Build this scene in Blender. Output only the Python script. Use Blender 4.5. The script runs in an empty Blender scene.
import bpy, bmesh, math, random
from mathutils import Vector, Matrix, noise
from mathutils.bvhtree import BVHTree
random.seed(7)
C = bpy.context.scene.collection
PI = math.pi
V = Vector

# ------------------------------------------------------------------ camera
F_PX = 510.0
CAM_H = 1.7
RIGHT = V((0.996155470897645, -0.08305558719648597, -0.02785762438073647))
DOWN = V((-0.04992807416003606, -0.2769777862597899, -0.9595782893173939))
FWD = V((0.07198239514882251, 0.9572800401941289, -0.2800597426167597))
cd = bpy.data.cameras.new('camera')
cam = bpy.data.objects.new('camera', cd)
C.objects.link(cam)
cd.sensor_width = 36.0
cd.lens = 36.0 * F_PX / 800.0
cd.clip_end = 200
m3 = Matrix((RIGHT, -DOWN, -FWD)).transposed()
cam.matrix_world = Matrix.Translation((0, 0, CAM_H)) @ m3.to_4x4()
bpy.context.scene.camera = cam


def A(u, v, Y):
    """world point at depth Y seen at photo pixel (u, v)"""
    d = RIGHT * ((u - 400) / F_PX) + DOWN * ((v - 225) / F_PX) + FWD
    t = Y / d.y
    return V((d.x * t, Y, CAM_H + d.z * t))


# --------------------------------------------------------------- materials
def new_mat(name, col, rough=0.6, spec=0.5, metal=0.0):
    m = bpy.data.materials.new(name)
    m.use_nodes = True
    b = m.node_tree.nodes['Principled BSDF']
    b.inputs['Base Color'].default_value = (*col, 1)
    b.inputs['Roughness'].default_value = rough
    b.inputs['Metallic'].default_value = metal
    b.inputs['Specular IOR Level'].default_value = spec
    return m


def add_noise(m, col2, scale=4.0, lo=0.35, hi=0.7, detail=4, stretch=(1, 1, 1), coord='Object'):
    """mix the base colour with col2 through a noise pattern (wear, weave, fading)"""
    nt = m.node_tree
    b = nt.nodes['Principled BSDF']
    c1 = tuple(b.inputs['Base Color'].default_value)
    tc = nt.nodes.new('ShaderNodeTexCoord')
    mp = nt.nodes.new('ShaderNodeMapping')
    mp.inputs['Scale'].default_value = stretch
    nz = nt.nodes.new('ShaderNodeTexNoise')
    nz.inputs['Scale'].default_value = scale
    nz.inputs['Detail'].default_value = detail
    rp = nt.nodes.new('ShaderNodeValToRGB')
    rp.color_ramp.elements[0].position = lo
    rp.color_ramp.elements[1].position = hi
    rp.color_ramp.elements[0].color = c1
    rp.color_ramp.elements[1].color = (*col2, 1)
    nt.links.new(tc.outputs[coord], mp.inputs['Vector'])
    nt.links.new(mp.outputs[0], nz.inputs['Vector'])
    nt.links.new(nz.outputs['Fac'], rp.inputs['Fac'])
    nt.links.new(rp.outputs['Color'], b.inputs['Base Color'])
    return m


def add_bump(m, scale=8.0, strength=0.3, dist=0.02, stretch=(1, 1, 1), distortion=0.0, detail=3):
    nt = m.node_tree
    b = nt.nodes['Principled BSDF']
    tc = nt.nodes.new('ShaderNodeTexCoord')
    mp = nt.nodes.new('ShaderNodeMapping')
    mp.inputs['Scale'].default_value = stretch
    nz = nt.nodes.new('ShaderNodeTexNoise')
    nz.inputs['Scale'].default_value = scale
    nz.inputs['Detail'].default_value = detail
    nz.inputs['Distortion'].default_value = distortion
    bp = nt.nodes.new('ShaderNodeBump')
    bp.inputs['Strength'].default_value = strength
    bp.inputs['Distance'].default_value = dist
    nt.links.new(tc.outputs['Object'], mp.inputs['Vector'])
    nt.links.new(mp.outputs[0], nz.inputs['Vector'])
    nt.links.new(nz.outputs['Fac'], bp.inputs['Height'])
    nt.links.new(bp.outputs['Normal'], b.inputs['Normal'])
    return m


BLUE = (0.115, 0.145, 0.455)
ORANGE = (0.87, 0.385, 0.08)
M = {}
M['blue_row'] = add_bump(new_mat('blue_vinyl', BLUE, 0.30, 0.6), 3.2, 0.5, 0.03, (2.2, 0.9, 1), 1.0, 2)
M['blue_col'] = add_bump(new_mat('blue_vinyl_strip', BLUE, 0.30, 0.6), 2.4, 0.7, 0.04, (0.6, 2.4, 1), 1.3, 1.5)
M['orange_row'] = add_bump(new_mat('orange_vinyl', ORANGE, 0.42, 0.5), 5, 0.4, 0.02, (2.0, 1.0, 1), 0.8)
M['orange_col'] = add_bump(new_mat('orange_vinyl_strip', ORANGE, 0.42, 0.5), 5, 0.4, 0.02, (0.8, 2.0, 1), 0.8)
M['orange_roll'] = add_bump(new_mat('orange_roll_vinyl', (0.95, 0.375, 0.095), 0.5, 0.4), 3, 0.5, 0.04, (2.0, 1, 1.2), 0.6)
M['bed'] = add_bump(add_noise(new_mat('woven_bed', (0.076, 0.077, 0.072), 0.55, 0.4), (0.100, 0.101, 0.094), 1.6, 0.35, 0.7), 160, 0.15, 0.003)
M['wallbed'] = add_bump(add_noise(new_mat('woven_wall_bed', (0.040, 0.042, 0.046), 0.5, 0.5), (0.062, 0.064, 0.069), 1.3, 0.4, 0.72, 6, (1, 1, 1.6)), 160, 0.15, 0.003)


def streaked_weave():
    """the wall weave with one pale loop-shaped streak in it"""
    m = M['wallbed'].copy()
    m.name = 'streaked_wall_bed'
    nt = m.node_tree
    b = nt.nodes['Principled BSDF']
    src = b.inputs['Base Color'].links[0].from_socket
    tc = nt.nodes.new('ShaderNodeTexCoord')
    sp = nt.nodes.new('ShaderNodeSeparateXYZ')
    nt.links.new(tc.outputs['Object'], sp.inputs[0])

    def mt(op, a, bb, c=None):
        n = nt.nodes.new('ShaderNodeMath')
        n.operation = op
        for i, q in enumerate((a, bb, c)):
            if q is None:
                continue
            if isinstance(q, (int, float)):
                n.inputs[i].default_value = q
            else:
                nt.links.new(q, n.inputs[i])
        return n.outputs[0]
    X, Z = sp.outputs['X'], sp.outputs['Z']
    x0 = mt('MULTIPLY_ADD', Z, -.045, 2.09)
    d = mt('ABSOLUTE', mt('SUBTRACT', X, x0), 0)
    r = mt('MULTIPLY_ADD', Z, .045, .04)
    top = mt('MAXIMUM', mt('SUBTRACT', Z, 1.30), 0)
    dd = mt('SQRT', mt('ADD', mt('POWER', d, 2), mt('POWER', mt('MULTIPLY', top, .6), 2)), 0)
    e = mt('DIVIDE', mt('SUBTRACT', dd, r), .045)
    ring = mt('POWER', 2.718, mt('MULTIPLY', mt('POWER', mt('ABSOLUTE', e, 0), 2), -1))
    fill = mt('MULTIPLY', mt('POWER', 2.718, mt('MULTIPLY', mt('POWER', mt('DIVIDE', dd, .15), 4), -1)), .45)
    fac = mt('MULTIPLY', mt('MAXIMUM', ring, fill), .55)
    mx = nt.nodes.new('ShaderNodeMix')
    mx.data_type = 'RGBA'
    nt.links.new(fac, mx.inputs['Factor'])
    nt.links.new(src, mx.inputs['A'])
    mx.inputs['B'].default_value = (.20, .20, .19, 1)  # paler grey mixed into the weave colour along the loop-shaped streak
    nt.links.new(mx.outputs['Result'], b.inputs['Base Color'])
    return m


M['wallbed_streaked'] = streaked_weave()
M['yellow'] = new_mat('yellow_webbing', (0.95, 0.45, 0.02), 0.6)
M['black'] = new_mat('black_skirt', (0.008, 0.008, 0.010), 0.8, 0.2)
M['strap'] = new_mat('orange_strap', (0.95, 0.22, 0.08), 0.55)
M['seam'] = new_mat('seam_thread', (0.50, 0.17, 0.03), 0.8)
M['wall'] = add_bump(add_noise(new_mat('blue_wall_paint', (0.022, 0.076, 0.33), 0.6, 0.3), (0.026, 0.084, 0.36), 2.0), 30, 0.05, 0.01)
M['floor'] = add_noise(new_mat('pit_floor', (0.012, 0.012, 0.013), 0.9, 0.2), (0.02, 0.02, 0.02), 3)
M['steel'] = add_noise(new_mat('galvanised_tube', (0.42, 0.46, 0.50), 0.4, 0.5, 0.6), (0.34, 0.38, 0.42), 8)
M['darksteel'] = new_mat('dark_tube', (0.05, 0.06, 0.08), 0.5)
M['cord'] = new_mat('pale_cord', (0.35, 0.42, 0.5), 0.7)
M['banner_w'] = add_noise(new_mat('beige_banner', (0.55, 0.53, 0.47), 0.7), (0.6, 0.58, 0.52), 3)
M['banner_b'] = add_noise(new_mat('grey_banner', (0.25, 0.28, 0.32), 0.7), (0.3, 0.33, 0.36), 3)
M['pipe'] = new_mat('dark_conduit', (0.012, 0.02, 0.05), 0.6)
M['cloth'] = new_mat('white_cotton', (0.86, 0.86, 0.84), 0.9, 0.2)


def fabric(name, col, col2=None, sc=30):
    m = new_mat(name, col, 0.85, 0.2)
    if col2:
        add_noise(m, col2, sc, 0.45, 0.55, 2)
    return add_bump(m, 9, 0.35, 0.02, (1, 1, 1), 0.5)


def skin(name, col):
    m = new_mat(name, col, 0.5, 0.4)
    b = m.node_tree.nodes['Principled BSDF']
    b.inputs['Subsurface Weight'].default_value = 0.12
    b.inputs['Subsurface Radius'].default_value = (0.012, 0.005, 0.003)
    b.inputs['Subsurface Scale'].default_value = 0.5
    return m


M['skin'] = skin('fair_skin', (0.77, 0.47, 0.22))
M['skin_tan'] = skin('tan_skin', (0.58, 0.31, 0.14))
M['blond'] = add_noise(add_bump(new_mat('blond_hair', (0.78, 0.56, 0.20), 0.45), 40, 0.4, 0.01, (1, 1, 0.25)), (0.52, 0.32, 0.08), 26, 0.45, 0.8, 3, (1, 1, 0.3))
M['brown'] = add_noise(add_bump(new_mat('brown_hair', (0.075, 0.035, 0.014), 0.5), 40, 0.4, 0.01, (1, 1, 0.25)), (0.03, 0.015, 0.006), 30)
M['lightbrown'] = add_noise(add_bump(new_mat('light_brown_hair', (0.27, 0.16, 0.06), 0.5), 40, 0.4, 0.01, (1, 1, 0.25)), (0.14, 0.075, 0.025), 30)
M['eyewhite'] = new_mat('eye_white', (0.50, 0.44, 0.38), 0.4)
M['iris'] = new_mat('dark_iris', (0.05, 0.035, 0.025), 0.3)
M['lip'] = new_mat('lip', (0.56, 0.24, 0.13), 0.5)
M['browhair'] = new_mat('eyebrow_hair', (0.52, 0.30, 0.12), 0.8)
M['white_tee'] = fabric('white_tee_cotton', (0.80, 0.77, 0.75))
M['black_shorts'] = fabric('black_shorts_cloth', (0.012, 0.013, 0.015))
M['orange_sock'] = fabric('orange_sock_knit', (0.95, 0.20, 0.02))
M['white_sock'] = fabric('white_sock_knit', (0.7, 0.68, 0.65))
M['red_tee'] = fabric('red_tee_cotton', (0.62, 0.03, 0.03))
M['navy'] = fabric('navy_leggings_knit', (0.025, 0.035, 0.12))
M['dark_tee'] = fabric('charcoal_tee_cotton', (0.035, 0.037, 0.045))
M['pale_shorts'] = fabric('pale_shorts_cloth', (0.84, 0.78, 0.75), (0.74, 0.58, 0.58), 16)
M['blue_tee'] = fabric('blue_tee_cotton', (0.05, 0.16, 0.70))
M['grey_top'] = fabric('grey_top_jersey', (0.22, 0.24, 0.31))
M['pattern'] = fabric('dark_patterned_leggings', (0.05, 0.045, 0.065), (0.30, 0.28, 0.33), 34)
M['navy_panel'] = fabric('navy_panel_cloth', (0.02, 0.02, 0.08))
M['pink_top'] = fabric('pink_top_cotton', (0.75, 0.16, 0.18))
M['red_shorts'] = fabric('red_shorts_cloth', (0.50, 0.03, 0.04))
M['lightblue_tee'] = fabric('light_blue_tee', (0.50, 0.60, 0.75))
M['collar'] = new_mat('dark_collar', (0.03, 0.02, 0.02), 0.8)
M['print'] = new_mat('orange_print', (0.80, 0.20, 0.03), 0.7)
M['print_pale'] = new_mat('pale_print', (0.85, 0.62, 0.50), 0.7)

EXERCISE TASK
Extract and reproduce exactly the lines opening with the line containing "0.7), 160, 0.15, 0.003)" and closing with the line containing "nt.links.new(tc.outputs['Object'], sp.inputs[0])", inclusive.

FINISHED ANSWER
M['bed'] = add_bump(add_noise(new_mat('woven_bed', (0.076, 0.077, 0.072), 0.55, 0.4), (0.100, 0.101, 0.094), 1.6, 0.35, 0.7), 160, 0.15, 0.003)
M['wallbed'] = add_bump(add_noise(new_mat('woven_wall_bed', (0.040, 0.042, 0.046), 0.5, 0.5), (0.062, 0.064, 0.069), 1.3, 0.4, 0.72, 6, (1, 1, 1.6)), 160, 0.15, 0.003)


def streaked_weave():
    """the wall weave with one pale loop-shaped streak in it"""
    m = M['wallbed'].copy()
    m.name = 'streaked_wall_bed'
    nt = m.node_tree
    b = nt.nodes['Principled BSDF']
    src = b.inputs['Base Color'].links[0].from_socket
    tc = nt.nodes.new('ShaderNodeTexCoord')
    sp = nt.nodes.new('ShaderNodeSeparateXYZ')
    nt.links.new(tc.outputs['Object'], sp.inputs[0])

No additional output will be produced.